A herança

Originally posted 2018-03-27 16:20:46.

A herança

I_MATERIAL, de Carlos Gote Matoso e No Mundo das Fadas, de Nuno CabritaO Carlos Matoso, vencedor do Concurso do Mês da Fotografia 2014 do Barreiro, tem neste momento em exposição no Auditório Municipal Augusto Cabrita, Barreiro, o seu projeto “I_MATERIAL“: “I_Material é um projeto fotográfico desenvolvido em 2 séries de imagens e pequenos textos, que aborda as relações entre um Eu (sujeito) e a Matéria, explorando o subtil transformativo que as enlaça.

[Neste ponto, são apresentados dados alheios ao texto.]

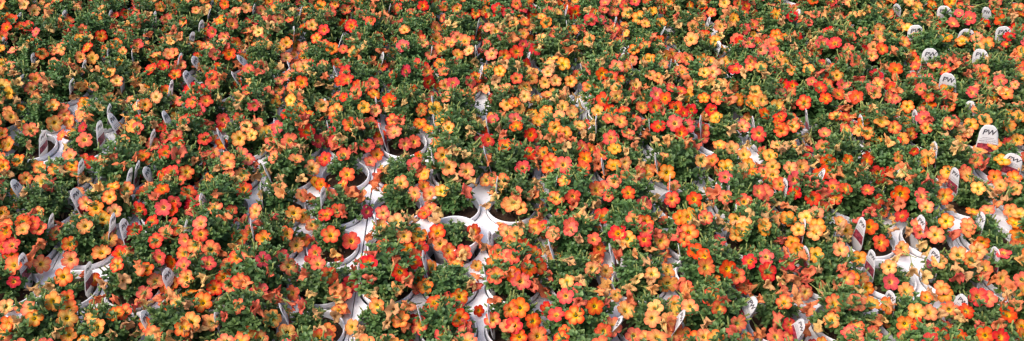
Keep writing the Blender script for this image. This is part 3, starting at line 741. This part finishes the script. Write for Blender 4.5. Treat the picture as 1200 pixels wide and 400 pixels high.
# ------------------------------------------------------------------ tags
TL, TB, TT = 0.118, 0.0320, 0.0225        # length above the soil, half widths below and at the shoulder
def card_half(t):
    w_ = TB + (TT - TB) * (t / 0.72) ** 1.2
    return w_ if t >= 0.3 else 0.010 + (w_ - 0.010) * math.sin(t / 0.3 * math.pi / 2)
def tag_outline(grow=0.0, z0=0.0, z1=None):
    pts = []
    for t in (0.0, 0.12, 0.24, 0.36, 0.54, 0.72): pts.append((card_half(t), TL * t))
    for a in range(15, 90, 15): pts.append((TT * math.cos(R_(a)) ** 0.8, TL * (0.72 + 0.28 * math.sin(R_(a)))))
    return pts
def tag_mesh(seed):
    """Thin plastic label, slightly bowed, 0.9 mm thick: face along -X, origin at the soil."""
    r = random.Random(seed); bow = r.uniform(-0.006, 0.006); tw = r.uniform(-0.12, 0.12)
    mb = MB(); th = 0.00045; out = tag_outline()
    def warp(y, z, x=0.0):
        t = z / TL; a = tw * t
        xx = x + bow * t * t - 0.5 * 0.004 * (y / TB) ** 2
        return (xx * math.cos(a) - y * math.sin(a), xx * math.sin(a) + y * math.cos(a), z)
    ncol = 7; vs, fs = [], []
    for sd in (-1, 1):
        for hw, z in out:
            for k in range(ncol): vs.append(warp(hw * (2 * k / (ncol - 1) - 1), z, sd * th))
        vs += [warp(0, TL, sd * th)] 
    nr = len(out); half = nr * ncol + 1
    for s in (0, 1):
        b = s * half
        for j in range(nr - 1):
            for k in range(ncol - 1):
                q = (b + j * ncol + k, b + j * ncol + k + 1, b + (j + 1) * ncol + k + 1, b + (j + 1) * ncol + k)
                fs.append(q if s else q[::-1])
        for k in range(ncol - 1): fs.append((b + (nr - 1) * ncol + k, b + (nr - 1) * ncol + k + 1, b + nr * ncol))
    loop = [j * ncol + ncol - 1 for j in range(nr)] + [nr * ncol] + [j * ncol for j in reversed(range(nr))]
    for a_, b_ in zip(loop, loop[1:]): fs.append((a_, b_, b_ + half, a_ + half))
    mb.add(vs, fs); body = mb.mesh('card', [TAGM])
    # picture of the flowers on the lower half, both faces
    pm = MB()
    for sd in (-1, 1):
        vs, fs = [], []; n, m = 8, 5
        for j in range(m):
            z = TL * (0.33 + 0.24 * j / (m - 1)); hw = card_half(z / TL) * 0.90
            for k in range(n): vs.append(warp(hw * (2 * k / (n - 1) - 1), z, sd * (th + 0.0004)))
        for j in range(m - 1):
            for k in range(n - 1):
                fs.append((j * n + k, j * n + k + 1, (j + 1) * n + k + 1, (j + 1) * n + k))
        pm.add(vs, fs)
    pic = pm.mesh('picture', [PICT])
    # print: the PW mark and lines of small print under it, both faces
    lm = MB()
    for sd in (-1, 1):
        for (co, polys, cy, cz, mt) in ((PWV, PWF, 0, TL * 0.825, 0),):
            vs = [warp(sd * x * 1.0, cz + y, sd * (th + 0.0004)) for x, y in co]
            lm.add(vs, polys, mt)
        for q, (zf, wf, hh) in enumerate(((0.70, 0.62, 0.0009), (0.665, 0.80, 0.0008), (0.625, 0.86, 0.0013), (0.592, 0.6, 0.0007))):
            rr = random.Random(seed * 9 + q); y = -TT * wf
            while y < TT * wf:
                w_ = rr.uniform(0.0012, 0.0042); y2 = min(TT * wf, y + w_)
                vs = [warp(sd * yy, TL * zf + zz, sd * (th + 0.0004)) for yy, zz in ((y, -hh), (y2, -hh), (y2, hh), (y, hh))]
                lm.add(vs, [(0, 1, 2, 3)], 1); y = y2 + rr.uniform(0.0006, 0.0011)
    prn = lm.mesh('lettering', [INK, GREYINK], smooth=False)
    return body, pic, prn
_t = text_mesh('mark', 'PW', 0.0195, INK, 0.25)
PWV = [(v.co.x * 0.98, v.co.y) for v in _t.vertices]; PWF = [tuple(f.vertices) for f in _t.polygons]
bpy.data.meshes.remove(_t)
TM = [tag_mesh(40 + i) for i in range(6)]
rng2 = random.Random(5); used = {}
for (px, py, yaw) in tags_px:
    zt = RIM + ((0.070 if py > 170 else 0.104 if py > 80 else rng2.uniform(0.078, 0.088)) if yaw >= 45 else rng2.uniform(0.064, 0.076) if py < 130 else rng2.uniform(0.074, 0.086))
    v = at(px, py, zt)
    p = min((q for q in plants if q.inview), key=lambda q: (q.loc.xy - v.xy).length + 0.03 * len(q.tags))
    off = v.xy - p.loc.xy
    lim = 0.040
    b2 = off if off.length < lim else off * (lim / off.length)
    base = Vector((p.loc.x + b2.x, p.loc.y + b2.y, p.loc.z + SOIL_Z - 0.004))
    ax = (Vector((v.x, v.y, zt)) - base)
    sc = ax.length / TL
    yaw0 = yaw; yaw = yaw * 0.6 if yaw < -5 else yaw
    if abs(yaw) <= 5 and 230 < px < 830: yaw = -0.85 * math.degrees(math.atan2(v.x, v.y)) + rng2.uniform(-3, 3)
    a = R_(yaw); nx = Vector((-math.cos(a), -math.sin(a), 0)) if yaw >= 0 else Vector((-math.cos(a), -math.sin(a), 0))
    # card local: -X is the face, +Z the length
    zax = ax.normalized(); xax = (-nx - zax * (-nx).dot(zax)).normalized(); yax = zax.cross(xax)
    rot = Matrix((xax, yax, zax)).transposed()
    body, pic, prn = TM[rng2.randrange(len(TM))]
    o = bpy.data.objects.new('plant_tag', None); COL.objects.link(o)
    o.location = base; o.rotation_euler = rot.to_euler(); o.scale = (1, 1.0 if yaw >= 45 else 0.72, sc); o.empty_display_size = 0.03
    link('card', body, o); link('picture', pic, o); link('lettering', prn, o)
    p.tags.append(o)
    o['yaw'] = yaw0; o['px'] = px
for p in plants:
    p.tags.sort(key=lambda o: o['px'])
    for i, o in enumerate(p.tags):
        yaw = o['yaw']; del o['yaw'], o['px']
        how = 'seen edge-on' if abs(yaw) <= 4 else 'facing the camera' if yaw >= 30 else 'turned sideways'
        lab = f'white plant tag {how} in {ORD[p.ord[0]]} row from front, {ORD[p.ord[1]]} pot from left'
        if len(p.tags) > 1: lab = ('left ', 'right ' if len(p.tags) == 2 else 'middle ', 'right ', 'outer ')[i] + lab
        tag(o, lab, 'plant tag', groups['tag'])
print('PLANTS', len(plants), 'IN VIEW', sum(p.inview for p in plants), 'FLOWERS', n_fl, 'OBJS', len(S.objects))
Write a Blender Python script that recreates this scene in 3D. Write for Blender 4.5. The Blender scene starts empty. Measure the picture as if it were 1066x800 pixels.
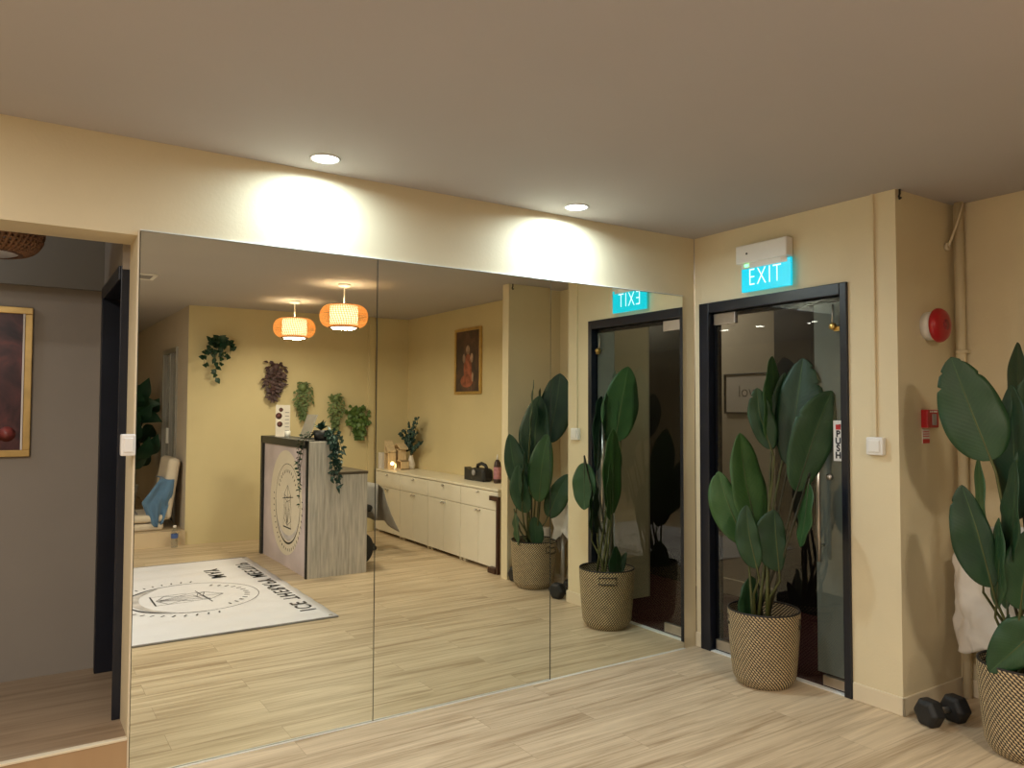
import bpy, bmesh, math, random
from mathutils import Vector, Matrix, noise
random.seed(7)
PI = math.pi
SC = bpy.context.scene
COL = SC.collection
H = 2.5237            # ceiling height
# ---------------------------------------------------------------- camera
CAM = Vector((-3.5705, -3.3426, 1.43))
FPX = 794.83
def _basis():
    y, p, r = math.radians(33.371), math.radians(2.1647), math.radians(0.1667)
    F = Vector((math.sin(y)*math.cos(p), math.cos(y)*math.cos(p), math.sin(p)))
    R = Vector((math.cos(y), -math.sin(y), 0)); U = R.cross(F)
    return (math.cos(r)*R + math.sin(r)*U), (-math.sin(r)*R + math.cos(r)*U), F
CR, CU, CF = _basis()
cd = bpy.data.cameras.new('camera'); cam = bpy.data.objects.new('camera', cd); COL.objects.link(cam)
cd.sensor_fit = 'HORIZONTAL'; cd.sensor_width = 36.0; cd.lens = FPX/1066*36.0
cd.clip_start = 0.02; cd.clip_end = 60
M4 = Matrix((CR, CU, -CF)).transposed().to_4x4(); M4.translation = CAM
cam.matrix_world = M4; SC.camera = cam
TILT = math.radians(0.2)          # the mirrors lean by a fifth of a degree
def ray(x, y): return CF + CR*((x-533)/FPX) - CU*((y-400)/FPX)
def direct(x, y, ax, val):
    d = ray(x, y); return CAM + d*((val-CAM[ax])/d[ax])
def mray(x, y):
    t = TILT if x < 572.5 else TILT*0.1
    n = Vector((0, -math.cos(t), -math.sin(t))); d = ray(x, y)
    p = CAM + d*((Vector((0, 0, 1.07))-CAM).dot(n)/d.dot(n))
    return p, d-2*d.dot(n)*n
def mirrored(x, y, ax, val):
    p, d = mray(x, y); return p + d*((val-p[ax])/d[ax])
# ---------------------------------------------------------------- materials
def new_mat(name):
    m = bpy.data.materials.new(name); m.use_nodes = True
    nt = m.node_tree; b = nt.nodes['Principled BSDF']
    return m, nt, b
def N(nt, typ, **kw):
    n = nt.nodes.new(typ)
    for k, v in kw.items():
        if k in n.inputs: n.inputs[k].default_value = v
        else: setattr(n, k, v)
    return n
def mat(name, col, rough=.6, metal=0., spec=.5, var=0., scale=6., bump=0., bscale=60., emit=None, es=1., sheen=0., stretch=None):
    m, nt, b = new_mat(name)
    b.inputs['Base Color'].default_value = (*col, 1); b.inputs['Roughness'].default_value = rough
    b.inputs['Metallic'].default_value = metal; b.inputs['Specular IOR Level'].default_value = spec
    if sheen: b.inputs['Sheen Weight'].default_value = sheen
    if emit: b.inputs['Emission Color'].default_value = (*emit, 1); b.inputs['Emission Strength'].default_value = es
    tc = N(nt, 'ShaderNodeTexCoord'); src = tc.outputs['Object']
    if stretch:
        mp = N(nt, 'ShaderNodeMapping'); mp.inputs['Scale'].default_value = stretch
        nt.links.new(src, mp.inputs['Vector']); src = mp.outputs['Vector']
    if var:
        no = N(nt, 'ShaderNodeTexNoise'); no.inputs['Scale'].default_value = scale; no.inputs['Detail'].default_value = 4
        nt.links.new(src, no.inputs['Vector'])
        rp = N(nt, 'ShaderNodeValToRGB'); rp.color_ramp.elements[0].position = .3; rp.color_ramp.elements[1].position = .7
        rp.color_ramp.elements[0].color = (*[max(0, c*(1-var)) for c in col], 1)
        rp.color_ramp.elements[1].color = (*[min(1, c*(1+var)) for c in col], 1)
        nt.links.new(no.outputs['Fac'], rp.inputs['Fac']); nt.links.new(rp.outputs['Color'], b.inputs['Base Color'])
    if bump:
        n2 = N(nt, 'ShaderNodeTexNoise'); n2.inputs['Scale'].default_value = bscale; n2.inputs['Detail'].default_value = 3
        nt.links.new(src, n2.inputs['Vector'])
        bp = N(nt, 'ShaderNodeBump'); bp.inputs['Strength'].default_value = bump; bp.inputs['Distance'].default_value = .004
        nt.links.new(n2.outputs['Fac'], bp.inputs['Height']); nt.links.new(bp.outputs['Normal'], b.inputs['Normal'])
    return m
def plank_mat(name, light, dark, rough=.42, pw=.18, pl=1.25):
    m, nt, b = new_mat(name); L = nt.links.new
    tc = N(nt, 'ShaderNodeTexCoord')
    br = N(nt, 'ShaderNodeTexBrick', offset=.37, offset_frequency=2)
    for k, v in (('Color1', (0, 0, 0, 1)), ('Color2', (1, 1, 1, 1)), ('Mortar', (.5, .5, .5, 1)), ('Scale', 1.), ('Mortar Size', .0012), ('Bias', 0.), ('Brick Width', pl), ('Row Height', pw), ('Mortar Smooth', .2)):
        br.inputs[k].default_value = v
    L(tc.outputs['Object'], br.inputs['Vector'])
    # every plank gets its own stretch of grain
    sep = N(nt, 'ShaderNodeSeparateXYZ'); L(tc.outputs['Object'], sep.inputs[0])
    def math_(op, a, bb):
        n = N(nt, 'ShaderNodeMath', operation=op)
        for i, s in enumerate((a, bb)):
            if isinstance(s, (int, float)): n.inputs[i].default_value = s
            else: L(s, n.inputs[i])
        return n.outputs[0]
    bw = N(nt, 'ShaderNodeRGBToBW'); L(br.outputs['Color'], bw.inputs[0])
    xx = math_('ADD', math_('MULTIPLY', sep.outputs['X'], .9), math_('MULTIPLY', bw.outputs[0], 37.))
    yy = math_('ADD', math_('MULTIPLY', sep.outputs['Y'], 17.), math_('MULTIPLY', bw.outputs[0], 11.))
    cb = N(nt, 'ShaderNodeCombineXYZ'); L(xx, cb.inputs[0]); L(yy, cb.inputs[1])
    n1 = N(nt, 'ShaderNodeTexNoise'); n1.inputs['Scale'].default_value = 1.; n1.inputs['Detail'].default_value = 5; n1.inputs['Roughness'].default_value = .6; n1.inputs['Distortion'].default_value = 1.2
    L(cb.outputs[0], n1.inputs['Vector'])
    cb2 = N(nt, 'ShaderNodeCombineXYZ'); L(math_('MULTIPLY', xx, 3.), cb2.inputs[0]); L(math_('MULTIPLY', yy, 7.), cb2.inputs[1])
    n2 = N(nt, 'ShaderNodeTexNoise'); n2.inputs['Scale'].default_value = 1.; n2.inputs['Detail'].default_value = 3
    L(cb2.outputs[0], n2.inputs['Vector'])
    f = math_('ADD', math_('MULTIPLY', n1.outputs['Fac'], .8), math_('ADD', math_('MULTIPLY', n2.outputs['Fac'], .22), math_('MULTIPLY', bw.outputs[0], .05)))
    rp = N(nt, 'ShaderNodeValToRGB'); e = rp.color_ramp.elements
    e[0].position = .36; e[0].color = (*dark, 1); e[1].position = .69; e[1].color = (*light, 1)
    mid = e.new(.52); mid.color = (*[a*.42+c*.58 for a, c in zip(dark, light)], 1)
    L(f, rp.inputs['Fac'])
    mx = N(nt, 'ShaderNodeMix', data_type='RGBA'); mx.inputs['B'].default_value = (*[c*.55 for c in dark], 1)
    L(rp.outputs['Color'], mx.inputs[6]); mx.inputs[7].default_value = (*[c*.85 for c in dark], 1); L(math_('MULTIPLY', br.outputs['Fac'], .6), mx.inputs[0])
    L(mx.outputs[2], b.inputs['Base Color']); b.inputs['Roughness'].default_value = rough
    bp = N(nt, 'ShaderNodeBump'); bp.inputs['Strength'].default_value = .12; bp.inputs['Distance'].default_value = .002
    L(n2.outputs['Fac'], bp.inputs['Height']); L(bp.outputs['Normal'], b.inputs['Normal'])
    return m
def leaf_mat(name, dark, light, rib, rough=.34, veins=26.):
    m, nt, b = new_mat(name); L = nt.links.new
    uv = N(nt, 'ShaderNodeUVMap'); sep = N(nt, 'ShaderNodeSeparateXYZ'); L(uv.outputs['UV'], sep.inputs[0])
    def mt(op, a, bb=0.):
        n = N(nt, 'ShaderNodeMath', operation=op)
        for i, s in enumerate((a, bb)):
            if isinstance(s, (int, float)): n.inputs[i].default_value = s
            else: L(s, n.inputs[i])
        return n.outputs[0]
    off = mt('ABSOLUTE', mt('SUBTRACT', sep.outputs['X'], .5))            # 0 on the midrib
    ph = mt('SUBTRACT', mt('MULTIPLY', sep.outputs['Y'], veins), mt('MULTIPLY', off, 9.))
    w = mt('SINE', mt('MULTIPLY', ph, 2*PI))
    no = N(nt, 'ShaderNodeTexNoise'); no.inputs['Scale'].default_value = 9.; tc = N(nt, 'ShaderNodeTexCoord'); L(tc.outputs['Object'], no.inputs['Vector'])
    oi = N(nt, 'ShaderNodeObjectInfo')
    fac = mt('ADD', mt('ADD', mt('MULTIPLY', w, .03), mt('MULTIPLY', no.outputs['Fac'], .6)), mt('MULTIPLY', oi.outputs['Random'], .45))
    rp = N(nt, 'ShaderNodeValToRGB'); rp.color_ramp.elements[0].position = .2; rp.color_ramp.elements[0].color = (*dark, 1)
    rp.color_ramp.elements[1].position = .85; rp.color_ramp.elements[1].color = (*light, 1); L(fac, rp.inputs['Fac'])
    ribf = mt('LESS_THAN', off, .022)
    mx = N(nt, 'ShaderNodeMix', data_type='RGBA'); L(mt('MULTIPLY', ribf, .6), mx.inputs[0]); L(rp.outputs['Color'], mx.inputs[6]); mx.inputs[7].default_value = (*rib, 1)
    L(mx.outputs[2], b.inputs['Base Color']); b.inputs['Roughness'].default_value = rough
    bp = N(nt, 'ShaderNodeBump'); bp.inputs['Strength'].default_value = .05; bp.inputs['Distance'].default_value = .003
    L(w, bp.inputs['Height']); L(bp.outputs['Normal'], b.inputs['Normal'])
    return m
def weave_mat(name, straw, dark, rows=34., segs=66.):
    m, nt, b = new_mat(name); L = nt.links.new
    uv = N(nt, 'ShaderNodeUVMap'); sep = N(nt, 'ShaderNodeSeparateXYZ'); L(uv.outputs['UV'], sep.inputs[0])
    def mt(op, a, bb=0.):
        n = N(nt, 'ShaderNodeMath', operation=op)
        for i, s in enumerate((a, bb)):
            if isinstance(s, (int, float)): n.inputs[i].default_value = s
            else: L(s, n.inputs[i])
        return n.outputs[0]
    v = mt('MULTIPLY', sep.outputs['Y'], rows); row = mt('FLOOR', v)
    s = mt('FRACT', mt('ADD', mt('MULTIPLY', sep.outputs['X'], segs), mt('MULTIPLY', v, .62)))
    a = mt('LESS_THAN', mt('ABSOLUTE', mt('SUBTRACT', s, .5)), .27)
    t = mt('LESS_THAN', mt('ABSOLUTE', mt('SUBTRACT', mt('FRACT', v), .5)), .40)
    fac = mt('MULTIPLY', a, t)
    no = N(nt, 'ShaderNodeTexNoise'); no.inputs['Scale'].default_value = 30.; tc = N(nt, 'ShaderNodeTexCoord'); L(tc.outputs['Object'], no.inputs['Vector'])
    c1 = N(nt, 'ShaderNodeMix', data_type='RGBA'); L(no.outputs['Fac'], c1.inputs[0]); c1.inputs[6].default_value = (*[c*.75 for c in straw], 1); c1.inputs[7].default_value = (*[min(1, c*1.25) for c in straw], 1)
    mx = N(nt, 'ShaderNodeMix', data_type='RGBA'); L(fac, mx.inputs[0]); mx.inputs[6].default_value = (*dark, 1); L(c1.outputs[2], mx.inputs[7])
    L(mx.outputs[2], b.inputs['Base Color']); b.inputs['Roughness'].default_value = .55
    bp = N(nt, 'ShaderNodeBump'); bp.inputs['Strength'].default_value = .5; bp.inputs['Distance'].default_value = .003
    L(fac, bp.inputs['Height']); L(bp.outputs['Normal'], b.inputs['Normal'])
    return m
def mirror_mat():
    m, nt, b = new_mat('mirror_silver')
    g = N(nt, 'ShaderNodeBsdfGlossy'); g.inputs['Color'].default_value = (.86, .88, .78, 1); g.inputs['Roughness'].default_value = 0.
    nt.links.new(g.outputs[0], nt.nodes['Material Output'].inputs['Surface']); return m
def glass_mat(name, tint=(.8, .82, .8), refl=1.0):
    m, nt, b = new_mat(name); L = nt.links.new
    fr = N(nt, 'ShaderNodeFresnel'); fr.inputs['IOR'].default_value = 1.5
    ml = N(nt, 'ShaderNodeMath', operation='MULTIPLY'); L(fr.outputs[0], ml.inputs[0])
    ge = N(nt, 'ShaderNodeNewGeometry'); fb = N(nt, 'ShaderNodeMath', operation='MULTIPLY_ADD'); L(ge.outputs['Backfacing'], fb.inputs[0]); fb.inputs[1].default_value = -refl; fb.inputs[2].default_value = refl; L(fb.outputs[0], ml.inputs[1])   # reflect on entering a pane, not inside it
    t = N(nt, 'ShaderNodeBsdfTransparent'); t.inputs['Color'].default_value = (*tint, 1)
    g = N(nt, 'ShaderNodeBsdfGlossy'); g.inputs['Roughness'].default_value = 0.
    mx = N(nt, 'ShaderNodeMixShader'); L(ml.outputs[0], mx.inputs[0]); L(t.outputs[0], mx.inputs[1]); L(g.outputs[0], mx.inputs[2])
    L(mx.outputs[0], nt.nodes['Material Output'].inputs['Surface']); return m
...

Tem-se como ponto de partida a interrogação: “O que será realmente nosso?”. Prevê-se a participação do interlocutor, com imagens e textos, para a ligação das 2 séries.
No final, o nome do projeto deverá ser descodificado para I MATERIAL IMMATERIAL, numa relação triangular dos 3 termos.
No âmbito da exposição e como interlocutor de ligação, o Carlos convidou-me para participar com uma fotografia e com um texto alusivo à mesma e ao significado que certos objetos têm para nós, seres de afetos e memoria.
Vão visitar a exposição que está patente até 17 de maio de 2015. Fica abaixo a fotografia e o texto.

A herança

 

“Muitos, muitos anos antes estava já prometido.
Uma banalidade para muitos, para outros o bem de uma vida.
Uma vida de sol a sol, como se usava e apenas o suficiente para parco sustento. Somente o bastante para resistir. Os magros números das sobras, amealhados a fadiga e perseverança, deixaram um dia que um relógio se transformasse num bem precioso.
O que marcava o debutar da alva e o abater da noite, deixando por entre os dois as quatro refeições do dia. O que se olhava de quando em vez para, com certeza, soltar os homens para o almoço ou para a merenda, por entre as malhadas do pico que adoçava a pedra.
Sempre acorrentado à presilha das calças ou a uma das casas dos botões da camisa suada.
Pela idade adentro foi-lhe marcando as horas, os dias e os anos até se finar.
Num passado longínquo, e porque eu o estimava, foi-me apalavrado como deixa. Eu e outros a ele tínhamos direito por decesso do proprietário. Mas não, isso não estava em causa.
– É para ti!
A mulher, segura, de olho claro e sinais do tempo na face miúda acercou-se de mim, estendeu-me a mão com aquele objeto brilhante:
– Toma, é a herança do teu avô!
Atrás da herança vieram as memórias dos dias solarengos, da cantoria dos homens que assentavam a pedra, das brincadeiras com o cão, das merendas à sombra de uma árvore qualquer e junto a um montão de rama de batatas ceifada havia pouco.
Afinal a herança não foi unicamente aquele objeto, foi muito mais: tanto quanto consigo recordar.”